The paintings were initially displayed at an exhibition at the Bodelian Library in November before they were hung permanently in the Examinations Schools, a “well known public space”.

As the first Indian woman to hold a chair at Oxford, she commended the university’s “Diversifying Portraiture initiative” as “a wonderful programme”.

“(Indian-origin) professors and academics there are aplenty but I am the first woman chair here,” Lahiri said.

“(Sarvepalli) Radhakrishnan was the first (Indian) male to have a chair at Oxford,” she said, referring to the eminent scholar who was the Spalding Professor of Eastern Religion and Ethics from 1936-1952 before becoming vice-president of India in 1952 and President in 1962.

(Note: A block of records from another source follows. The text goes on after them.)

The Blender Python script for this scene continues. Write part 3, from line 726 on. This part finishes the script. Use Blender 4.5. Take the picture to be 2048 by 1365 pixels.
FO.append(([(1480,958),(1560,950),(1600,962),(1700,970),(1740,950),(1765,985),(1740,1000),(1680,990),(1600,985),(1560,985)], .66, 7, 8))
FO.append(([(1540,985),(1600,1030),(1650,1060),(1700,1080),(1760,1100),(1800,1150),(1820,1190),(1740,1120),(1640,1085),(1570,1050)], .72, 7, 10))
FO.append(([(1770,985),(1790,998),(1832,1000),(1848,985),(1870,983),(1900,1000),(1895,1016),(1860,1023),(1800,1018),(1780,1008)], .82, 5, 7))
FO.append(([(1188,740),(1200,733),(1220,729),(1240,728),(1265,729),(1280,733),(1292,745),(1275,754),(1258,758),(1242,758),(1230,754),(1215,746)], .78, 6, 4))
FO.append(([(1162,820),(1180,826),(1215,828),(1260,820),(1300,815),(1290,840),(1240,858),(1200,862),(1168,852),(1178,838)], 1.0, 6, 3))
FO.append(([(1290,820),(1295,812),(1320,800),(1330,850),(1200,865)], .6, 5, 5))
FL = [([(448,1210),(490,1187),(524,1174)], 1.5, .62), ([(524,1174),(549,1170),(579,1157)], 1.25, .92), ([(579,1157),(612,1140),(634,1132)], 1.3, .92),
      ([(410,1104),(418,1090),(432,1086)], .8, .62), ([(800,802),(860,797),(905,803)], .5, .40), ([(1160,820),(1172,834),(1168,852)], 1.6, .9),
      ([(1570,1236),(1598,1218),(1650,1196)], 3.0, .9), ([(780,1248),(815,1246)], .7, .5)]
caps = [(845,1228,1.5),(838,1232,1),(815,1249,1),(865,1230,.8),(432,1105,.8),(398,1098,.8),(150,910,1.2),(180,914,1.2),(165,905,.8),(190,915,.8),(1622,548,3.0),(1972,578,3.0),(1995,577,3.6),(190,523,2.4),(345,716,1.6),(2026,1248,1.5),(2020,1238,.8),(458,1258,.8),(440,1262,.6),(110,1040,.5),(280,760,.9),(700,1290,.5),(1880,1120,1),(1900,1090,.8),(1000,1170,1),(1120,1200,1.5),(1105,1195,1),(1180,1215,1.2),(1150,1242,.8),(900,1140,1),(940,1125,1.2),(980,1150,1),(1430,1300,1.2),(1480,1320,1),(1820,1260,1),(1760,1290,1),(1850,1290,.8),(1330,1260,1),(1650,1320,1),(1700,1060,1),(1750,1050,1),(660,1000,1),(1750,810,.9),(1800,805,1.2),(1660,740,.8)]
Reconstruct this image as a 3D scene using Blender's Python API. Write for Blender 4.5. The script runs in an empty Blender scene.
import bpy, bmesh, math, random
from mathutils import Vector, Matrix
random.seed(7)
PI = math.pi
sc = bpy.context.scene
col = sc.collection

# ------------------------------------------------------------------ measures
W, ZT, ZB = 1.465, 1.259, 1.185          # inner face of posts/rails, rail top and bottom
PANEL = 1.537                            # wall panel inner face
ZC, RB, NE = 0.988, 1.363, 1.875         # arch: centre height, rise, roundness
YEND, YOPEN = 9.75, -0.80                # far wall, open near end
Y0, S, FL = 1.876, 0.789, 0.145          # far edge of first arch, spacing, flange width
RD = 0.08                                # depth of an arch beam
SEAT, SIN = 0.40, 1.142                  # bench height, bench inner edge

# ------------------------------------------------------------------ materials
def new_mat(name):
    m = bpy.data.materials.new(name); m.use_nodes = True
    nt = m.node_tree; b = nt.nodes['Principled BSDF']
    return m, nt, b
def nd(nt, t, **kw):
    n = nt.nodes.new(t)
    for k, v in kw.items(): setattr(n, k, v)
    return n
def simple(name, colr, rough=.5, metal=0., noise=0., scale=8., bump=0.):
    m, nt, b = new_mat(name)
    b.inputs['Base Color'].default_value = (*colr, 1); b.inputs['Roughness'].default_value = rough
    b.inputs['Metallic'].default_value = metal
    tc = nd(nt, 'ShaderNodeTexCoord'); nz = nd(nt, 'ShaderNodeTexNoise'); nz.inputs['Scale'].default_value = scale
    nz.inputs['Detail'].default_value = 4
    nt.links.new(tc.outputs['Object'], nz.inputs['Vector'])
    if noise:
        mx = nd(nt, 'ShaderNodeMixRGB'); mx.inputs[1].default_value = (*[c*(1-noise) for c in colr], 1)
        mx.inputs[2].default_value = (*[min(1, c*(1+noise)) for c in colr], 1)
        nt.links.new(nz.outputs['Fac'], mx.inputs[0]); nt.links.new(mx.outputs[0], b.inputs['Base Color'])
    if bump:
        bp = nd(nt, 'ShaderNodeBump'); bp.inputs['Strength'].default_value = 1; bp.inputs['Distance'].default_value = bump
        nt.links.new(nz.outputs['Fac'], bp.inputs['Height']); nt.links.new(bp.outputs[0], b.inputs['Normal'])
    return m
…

Her name was recommended by Dr Alice Prochaska, then principal of Somerville College, where Indira Gandhi and Margaret Thatcher were once undergraduates and where Lahiri herself is now a Fellow.

Prochaska stressed Lahiri’s credentials: “She is an immensely distinguished Professor of Linguistics, winner of numerous awards and important grants, a Fellow of the British Academy, and the first Indian woman ever to hold a ‘statutory chair’ at Oxford. She is a professorial Fellow of Somerville, and a good friend.”

“Aditi is Bengali, but really a citizen of the world, and has lived, worked and studied in India, the US, Germany and now Britain,” Prochaska said.

Lahiri’s portrait, 1m by 90cm oil, was done by Rosalie Watkins, who went to observe her subject at work in the Faculty of linguistics, Philology and Phonetics before getting five sittings at her studio in London.

“It was a real privilege to spend time with Aditi, and see her world,” commented Watkins.